■ THE TASK
Only the number is wanted: how many lines contain "that"?

■ RECORD EXCERPTS
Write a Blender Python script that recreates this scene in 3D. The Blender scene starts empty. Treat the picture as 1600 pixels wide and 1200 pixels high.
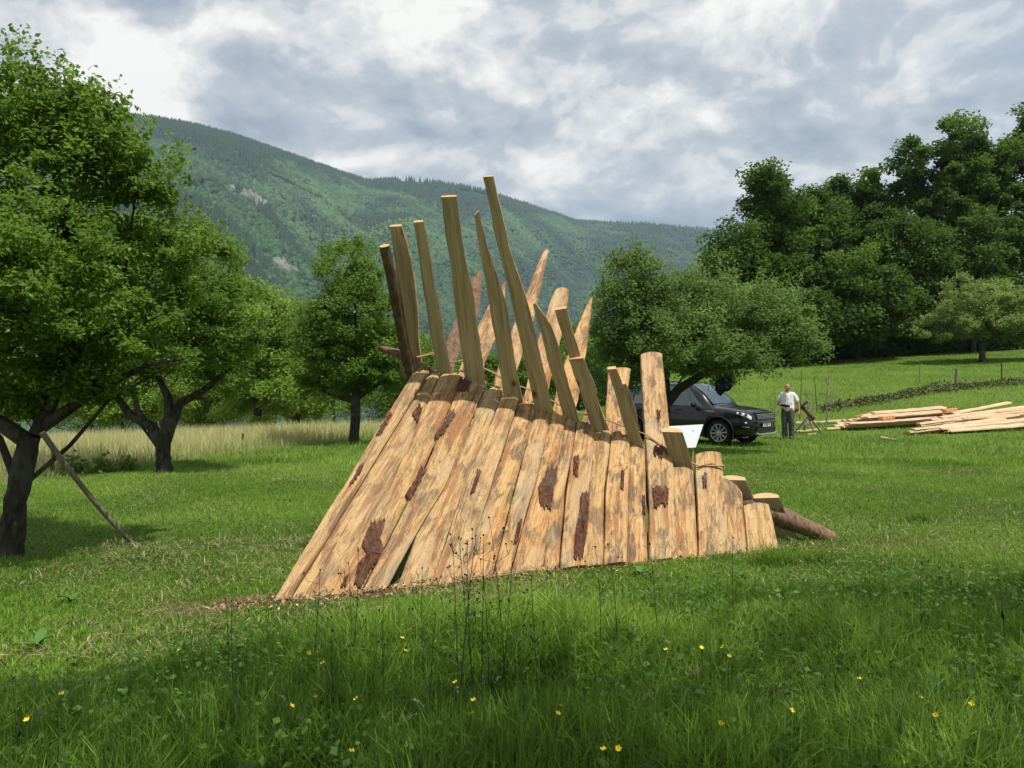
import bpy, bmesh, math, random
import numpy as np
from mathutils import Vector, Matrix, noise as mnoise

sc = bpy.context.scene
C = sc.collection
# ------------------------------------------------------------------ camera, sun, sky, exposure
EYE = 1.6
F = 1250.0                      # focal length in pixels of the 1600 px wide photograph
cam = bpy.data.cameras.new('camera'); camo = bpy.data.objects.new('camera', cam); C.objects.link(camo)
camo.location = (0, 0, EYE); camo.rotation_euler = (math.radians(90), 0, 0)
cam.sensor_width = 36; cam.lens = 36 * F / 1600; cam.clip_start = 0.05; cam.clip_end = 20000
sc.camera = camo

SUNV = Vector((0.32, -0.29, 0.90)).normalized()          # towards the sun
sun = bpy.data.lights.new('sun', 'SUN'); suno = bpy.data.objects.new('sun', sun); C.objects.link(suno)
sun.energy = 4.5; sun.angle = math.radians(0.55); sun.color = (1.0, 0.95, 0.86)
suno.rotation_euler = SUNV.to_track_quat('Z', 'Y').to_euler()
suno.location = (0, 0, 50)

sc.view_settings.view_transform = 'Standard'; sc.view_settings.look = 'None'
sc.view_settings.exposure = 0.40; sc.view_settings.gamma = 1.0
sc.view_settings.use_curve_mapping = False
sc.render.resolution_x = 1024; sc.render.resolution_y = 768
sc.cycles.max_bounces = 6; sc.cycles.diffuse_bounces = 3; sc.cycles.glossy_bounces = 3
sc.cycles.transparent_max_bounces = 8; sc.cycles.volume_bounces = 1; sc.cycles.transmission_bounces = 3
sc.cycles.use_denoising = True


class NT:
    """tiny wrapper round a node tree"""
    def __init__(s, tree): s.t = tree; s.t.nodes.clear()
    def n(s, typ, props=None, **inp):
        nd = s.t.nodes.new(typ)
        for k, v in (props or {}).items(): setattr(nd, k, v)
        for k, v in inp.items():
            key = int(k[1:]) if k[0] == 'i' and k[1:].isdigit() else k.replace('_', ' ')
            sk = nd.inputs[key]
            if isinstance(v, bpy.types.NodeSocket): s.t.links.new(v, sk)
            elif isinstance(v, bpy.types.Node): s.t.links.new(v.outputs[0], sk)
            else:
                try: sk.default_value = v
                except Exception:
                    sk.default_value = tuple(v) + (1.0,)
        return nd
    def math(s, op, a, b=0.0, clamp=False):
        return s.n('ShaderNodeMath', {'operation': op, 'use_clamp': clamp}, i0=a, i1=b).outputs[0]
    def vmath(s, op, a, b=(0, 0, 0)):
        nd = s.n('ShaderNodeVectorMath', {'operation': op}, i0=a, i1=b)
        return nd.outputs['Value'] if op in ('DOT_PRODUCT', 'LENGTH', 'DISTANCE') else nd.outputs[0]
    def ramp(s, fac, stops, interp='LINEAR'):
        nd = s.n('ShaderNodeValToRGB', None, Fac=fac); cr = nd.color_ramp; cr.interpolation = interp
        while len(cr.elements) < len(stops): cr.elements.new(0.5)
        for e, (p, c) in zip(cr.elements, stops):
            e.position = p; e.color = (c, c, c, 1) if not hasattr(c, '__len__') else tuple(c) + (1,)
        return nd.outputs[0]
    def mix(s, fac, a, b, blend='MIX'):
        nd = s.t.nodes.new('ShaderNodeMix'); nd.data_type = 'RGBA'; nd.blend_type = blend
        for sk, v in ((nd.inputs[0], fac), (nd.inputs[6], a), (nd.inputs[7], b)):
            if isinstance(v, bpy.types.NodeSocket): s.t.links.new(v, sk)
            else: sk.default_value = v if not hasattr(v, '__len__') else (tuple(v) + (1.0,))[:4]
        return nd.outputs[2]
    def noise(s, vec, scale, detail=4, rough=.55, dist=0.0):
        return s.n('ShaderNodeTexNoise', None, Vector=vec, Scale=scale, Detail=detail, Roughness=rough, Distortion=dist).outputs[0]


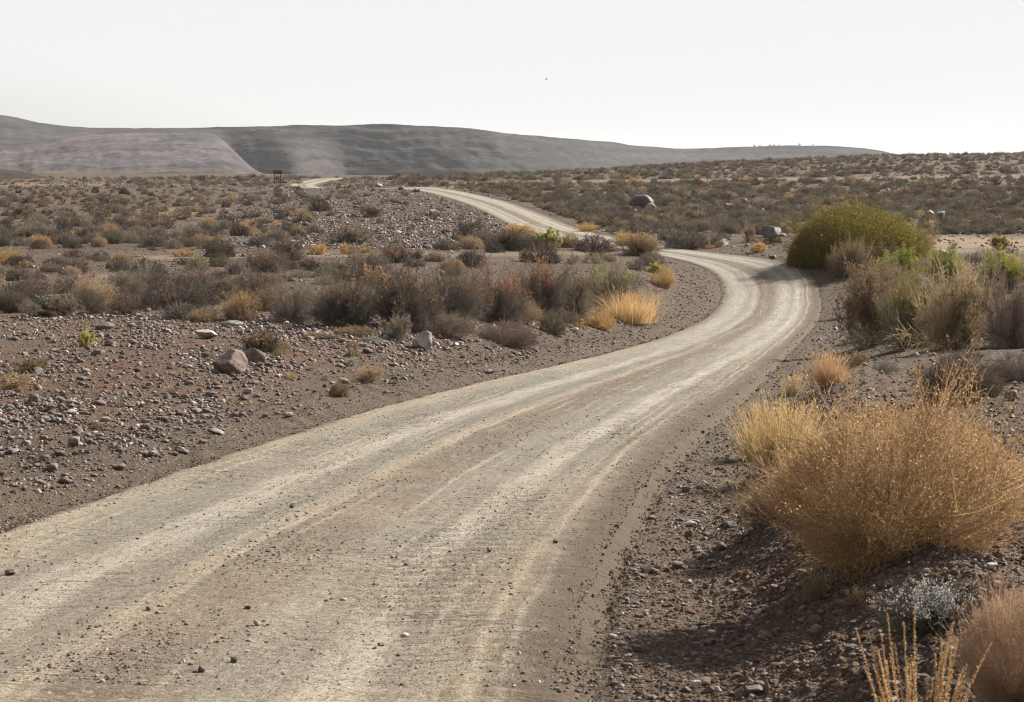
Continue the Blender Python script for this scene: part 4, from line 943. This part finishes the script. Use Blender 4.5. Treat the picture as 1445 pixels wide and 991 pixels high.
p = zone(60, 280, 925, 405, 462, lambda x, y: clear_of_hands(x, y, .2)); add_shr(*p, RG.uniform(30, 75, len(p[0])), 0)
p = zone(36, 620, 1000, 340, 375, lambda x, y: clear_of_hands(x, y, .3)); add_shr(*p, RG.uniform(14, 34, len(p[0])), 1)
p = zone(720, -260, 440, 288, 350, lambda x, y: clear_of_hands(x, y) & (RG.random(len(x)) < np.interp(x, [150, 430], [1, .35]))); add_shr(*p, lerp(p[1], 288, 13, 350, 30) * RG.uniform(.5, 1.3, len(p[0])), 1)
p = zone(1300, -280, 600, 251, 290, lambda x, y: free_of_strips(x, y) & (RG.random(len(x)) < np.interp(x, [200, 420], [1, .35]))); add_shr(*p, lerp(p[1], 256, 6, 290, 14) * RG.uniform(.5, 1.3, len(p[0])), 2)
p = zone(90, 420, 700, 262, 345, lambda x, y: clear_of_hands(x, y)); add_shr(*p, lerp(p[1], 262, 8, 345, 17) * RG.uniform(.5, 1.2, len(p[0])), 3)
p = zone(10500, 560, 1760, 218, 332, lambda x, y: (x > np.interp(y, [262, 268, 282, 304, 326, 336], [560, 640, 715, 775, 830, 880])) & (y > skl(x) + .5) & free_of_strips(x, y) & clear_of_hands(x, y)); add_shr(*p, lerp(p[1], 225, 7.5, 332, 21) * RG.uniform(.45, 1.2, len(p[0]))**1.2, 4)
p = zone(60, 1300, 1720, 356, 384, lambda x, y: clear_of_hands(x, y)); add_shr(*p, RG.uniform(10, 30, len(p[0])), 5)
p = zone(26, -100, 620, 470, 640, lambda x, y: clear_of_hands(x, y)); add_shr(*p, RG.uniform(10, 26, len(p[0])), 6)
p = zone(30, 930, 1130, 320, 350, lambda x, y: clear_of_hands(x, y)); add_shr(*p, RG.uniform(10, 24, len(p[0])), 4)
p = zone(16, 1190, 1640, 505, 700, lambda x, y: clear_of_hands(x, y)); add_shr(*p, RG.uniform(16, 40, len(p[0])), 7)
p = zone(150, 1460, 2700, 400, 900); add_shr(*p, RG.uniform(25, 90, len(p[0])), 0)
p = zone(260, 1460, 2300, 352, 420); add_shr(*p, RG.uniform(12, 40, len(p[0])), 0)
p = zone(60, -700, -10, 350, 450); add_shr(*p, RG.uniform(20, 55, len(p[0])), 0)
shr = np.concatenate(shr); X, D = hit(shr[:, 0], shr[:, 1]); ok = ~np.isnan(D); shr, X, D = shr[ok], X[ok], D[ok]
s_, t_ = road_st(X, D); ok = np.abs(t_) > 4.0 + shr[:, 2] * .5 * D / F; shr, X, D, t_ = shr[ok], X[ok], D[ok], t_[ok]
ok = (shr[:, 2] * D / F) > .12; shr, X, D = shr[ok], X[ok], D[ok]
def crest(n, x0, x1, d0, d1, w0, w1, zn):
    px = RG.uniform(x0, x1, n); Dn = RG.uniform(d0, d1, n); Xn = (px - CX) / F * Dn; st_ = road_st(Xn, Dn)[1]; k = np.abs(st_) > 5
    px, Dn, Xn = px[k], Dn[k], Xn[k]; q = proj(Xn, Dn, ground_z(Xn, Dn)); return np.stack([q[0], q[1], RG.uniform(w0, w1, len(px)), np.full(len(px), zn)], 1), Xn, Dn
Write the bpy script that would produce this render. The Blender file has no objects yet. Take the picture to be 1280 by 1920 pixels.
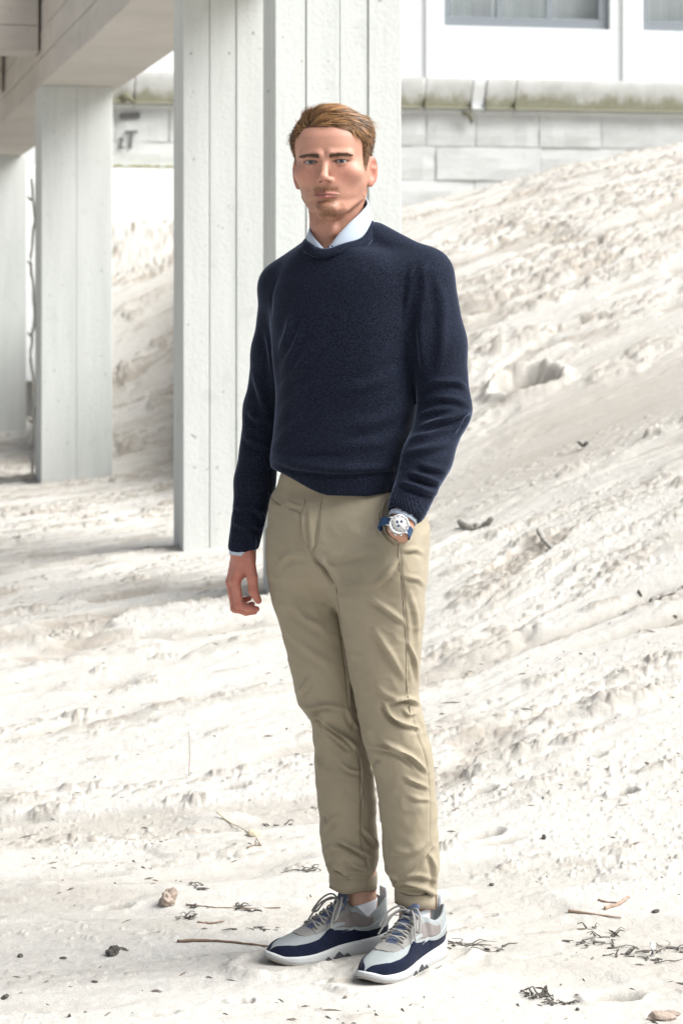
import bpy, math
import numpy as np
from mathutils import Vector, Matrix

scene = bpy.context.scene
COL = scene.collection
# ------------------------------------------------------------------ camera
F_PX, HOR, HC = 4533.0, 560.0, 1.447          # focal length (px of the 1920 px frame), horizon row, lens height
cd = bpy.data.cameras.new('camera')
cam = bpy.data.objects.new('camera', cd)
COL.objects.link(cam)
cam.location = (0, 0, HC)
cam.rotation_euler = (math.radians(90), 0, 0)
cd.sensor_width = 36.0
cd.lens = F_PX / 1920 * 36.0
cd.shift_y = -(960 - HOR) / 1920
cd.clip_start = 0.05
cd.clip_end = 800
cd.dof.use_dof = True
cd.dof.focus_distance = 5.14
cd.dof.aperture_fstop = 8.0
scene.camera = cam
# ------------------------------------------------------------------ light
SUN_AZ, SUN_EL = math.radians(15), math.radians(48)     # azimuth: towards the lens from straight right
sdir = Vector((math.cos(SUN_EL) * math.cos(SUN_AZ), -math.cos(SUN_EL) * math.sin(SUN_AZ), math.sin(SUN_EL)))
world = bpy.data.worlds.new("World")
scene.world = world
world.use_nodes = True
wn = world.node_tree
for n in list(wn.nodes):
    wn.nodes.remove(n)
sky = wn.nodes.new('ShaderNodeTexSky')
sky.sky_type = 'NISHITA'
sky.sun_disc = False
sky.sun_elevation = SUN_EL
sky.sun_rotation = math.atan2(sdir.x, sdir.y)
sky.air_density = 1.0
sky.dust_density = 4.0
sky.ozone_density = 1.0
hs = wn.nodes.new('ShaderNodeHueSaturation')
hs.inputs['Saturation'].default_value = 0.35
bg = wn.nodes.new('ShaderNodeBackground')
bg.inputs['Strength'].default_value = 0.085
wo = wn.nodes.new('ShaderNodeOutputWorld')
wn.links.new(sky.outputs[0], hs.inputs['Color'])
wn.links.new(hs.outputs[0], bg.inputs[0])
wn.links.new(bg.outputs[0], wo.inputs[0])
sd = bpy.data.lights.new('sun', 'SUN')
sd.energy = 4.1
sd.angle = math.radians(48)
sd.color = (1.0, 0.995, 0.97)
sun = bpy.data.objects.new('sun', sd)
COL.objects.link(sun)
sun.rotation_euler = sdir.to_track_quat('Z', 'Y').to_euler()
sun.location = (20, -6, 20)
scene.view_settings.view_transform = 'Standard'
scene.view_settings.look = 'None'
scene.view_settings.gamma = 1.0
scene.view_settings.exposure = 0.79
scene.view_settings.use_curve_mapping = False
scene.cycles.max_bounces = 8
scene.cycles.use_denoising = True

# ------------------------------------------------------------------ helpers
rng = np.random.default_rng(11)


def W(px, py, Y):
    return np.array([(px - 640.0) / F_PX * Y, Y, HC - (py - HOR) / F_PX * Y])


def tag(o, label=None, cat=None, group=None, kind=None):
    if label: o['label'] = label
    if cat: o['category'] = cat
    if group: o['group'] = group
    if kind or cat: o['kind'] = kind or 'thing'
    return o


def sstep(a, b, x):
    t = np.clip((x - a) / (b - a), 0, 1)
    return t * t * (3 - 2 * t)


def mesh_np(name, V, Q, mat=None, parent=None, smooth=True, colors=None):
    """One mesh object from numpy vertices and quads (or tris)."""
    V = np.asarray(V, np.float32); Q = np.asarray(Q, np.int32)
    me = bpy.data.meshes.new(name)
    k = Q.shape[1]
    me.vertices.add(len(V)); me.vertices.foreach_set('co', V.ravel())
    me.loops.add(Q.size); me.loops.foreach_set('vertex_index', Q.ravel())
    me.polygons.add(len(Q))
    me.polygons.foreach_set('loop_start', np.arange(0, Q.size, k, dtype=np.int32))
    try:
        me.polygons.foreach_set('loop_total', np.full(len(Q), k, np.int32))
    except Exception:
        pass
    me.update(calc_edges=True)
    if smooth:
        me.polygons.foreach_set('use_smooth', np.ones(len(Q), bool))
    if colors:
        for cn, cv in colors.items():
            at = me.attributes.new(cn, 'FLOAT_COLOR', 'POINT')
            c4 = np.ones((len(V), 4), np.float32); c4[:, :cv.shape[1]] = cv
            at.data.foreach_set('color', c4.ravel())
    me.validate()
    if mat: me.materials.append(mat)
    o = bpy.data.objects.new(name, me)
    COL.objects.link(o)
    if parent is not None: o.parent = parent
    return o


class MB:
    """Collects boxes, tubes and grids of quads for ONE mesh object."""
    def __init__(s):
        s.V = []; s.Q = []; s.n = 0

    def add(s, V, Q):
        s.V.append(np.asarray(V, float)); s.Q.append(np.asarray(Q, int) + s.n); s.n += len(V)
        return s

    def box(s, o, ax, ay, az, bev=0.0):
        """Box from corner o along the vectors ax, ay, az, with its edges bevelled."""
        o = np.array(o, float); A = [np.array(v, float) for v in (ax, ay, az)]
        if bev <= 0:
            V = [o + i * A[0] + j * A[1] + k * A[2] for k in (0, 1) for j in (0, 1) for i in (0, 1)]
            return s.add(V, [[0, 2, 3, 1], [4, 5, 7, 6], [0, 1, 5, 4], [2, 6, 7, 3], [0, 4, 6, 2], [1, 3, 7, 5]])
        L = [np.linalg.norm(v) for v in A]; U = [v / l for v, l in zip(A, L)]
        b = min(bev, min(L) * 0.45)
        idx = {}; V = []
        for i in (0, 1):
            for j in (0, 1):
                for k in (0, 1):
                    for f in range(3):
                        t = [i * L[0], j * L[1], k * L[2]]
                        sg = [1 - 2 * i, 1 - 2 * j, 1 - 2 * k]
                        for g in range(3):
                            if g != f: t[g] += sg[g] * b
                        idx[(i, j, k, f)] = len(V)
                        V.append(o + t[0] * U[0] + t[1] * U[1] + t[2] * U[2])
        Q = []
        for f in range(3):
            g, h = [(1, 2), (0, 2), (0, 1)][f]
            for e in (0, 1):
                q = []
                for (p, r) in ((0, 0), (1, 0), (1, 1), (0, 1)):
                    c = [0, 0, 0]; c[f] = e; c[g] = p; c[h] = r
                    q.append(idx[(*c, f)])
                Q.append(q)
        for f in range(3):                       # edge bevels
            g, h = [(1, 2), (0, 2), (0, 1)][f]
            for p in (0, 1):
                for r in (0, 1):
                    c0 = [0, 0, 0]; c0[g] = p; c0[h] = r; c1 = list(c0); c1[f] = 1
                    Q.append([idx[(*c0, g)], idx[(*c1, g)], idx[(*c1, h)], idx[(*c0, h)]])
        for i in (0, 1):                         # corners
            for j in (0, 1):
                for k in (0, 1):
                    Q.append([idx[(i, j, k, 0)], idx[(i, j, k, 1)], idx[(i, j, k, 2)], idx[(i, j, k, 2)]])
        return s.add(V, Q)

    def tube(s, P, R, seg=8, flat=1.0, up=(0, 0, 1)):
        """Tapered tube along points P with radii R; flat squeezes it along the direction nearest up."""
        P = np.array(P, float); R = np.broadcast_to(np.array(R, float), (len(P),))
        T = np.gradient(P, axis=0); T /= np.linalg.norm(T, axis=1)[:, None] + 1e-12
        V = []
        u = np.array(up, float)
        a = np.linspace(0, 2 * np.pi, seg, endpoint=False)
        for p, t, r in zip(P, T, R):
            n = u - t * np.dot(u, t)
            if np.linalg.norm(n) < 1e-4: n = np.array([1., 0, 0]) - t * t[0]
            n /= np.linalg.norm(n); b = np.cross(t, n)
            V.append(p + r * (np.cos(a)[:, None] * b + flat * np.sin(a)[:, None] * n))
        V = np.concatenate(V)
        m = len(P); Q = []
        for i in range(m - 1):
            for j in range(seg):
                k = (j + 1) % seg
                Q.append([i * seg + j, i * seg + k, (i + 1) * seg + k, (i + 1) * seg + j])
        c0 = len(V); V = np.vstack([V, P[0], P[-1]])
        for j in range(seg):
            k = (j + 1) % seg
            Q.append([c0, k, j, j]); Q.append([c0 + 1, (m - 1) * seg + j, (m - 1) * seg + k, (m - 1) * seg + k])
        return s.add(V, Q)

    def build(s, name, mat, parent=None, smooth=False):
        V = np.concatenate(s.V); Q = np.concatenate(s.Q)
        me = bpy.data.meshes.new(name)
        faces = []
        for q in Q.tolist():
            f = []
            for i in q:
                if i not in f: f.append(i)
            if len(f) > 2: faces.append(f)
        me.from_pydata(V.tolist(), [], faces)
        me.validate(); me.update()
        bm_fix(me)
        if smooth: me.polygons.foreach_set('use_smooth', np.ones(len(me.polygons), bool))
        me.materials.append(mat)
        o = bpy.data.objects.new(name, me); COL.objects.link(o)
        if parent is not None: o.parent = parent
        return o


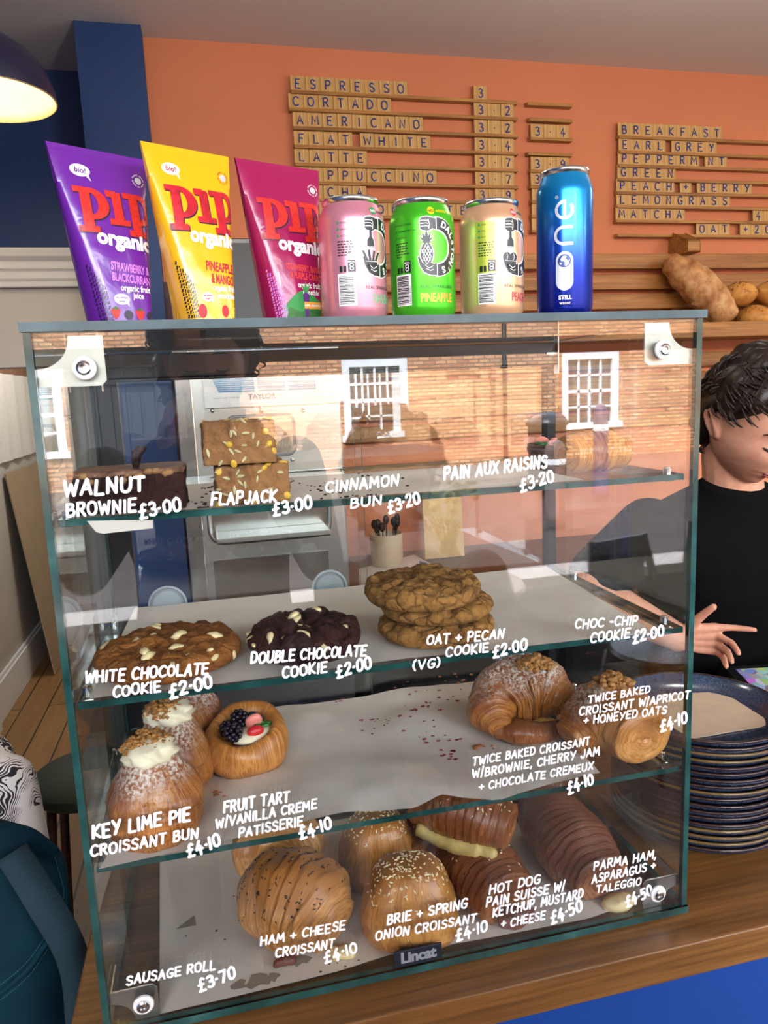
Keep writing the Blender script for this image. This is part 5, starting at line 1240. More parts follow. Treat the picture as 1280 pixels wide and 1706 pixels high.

■ RESULT BELOW
2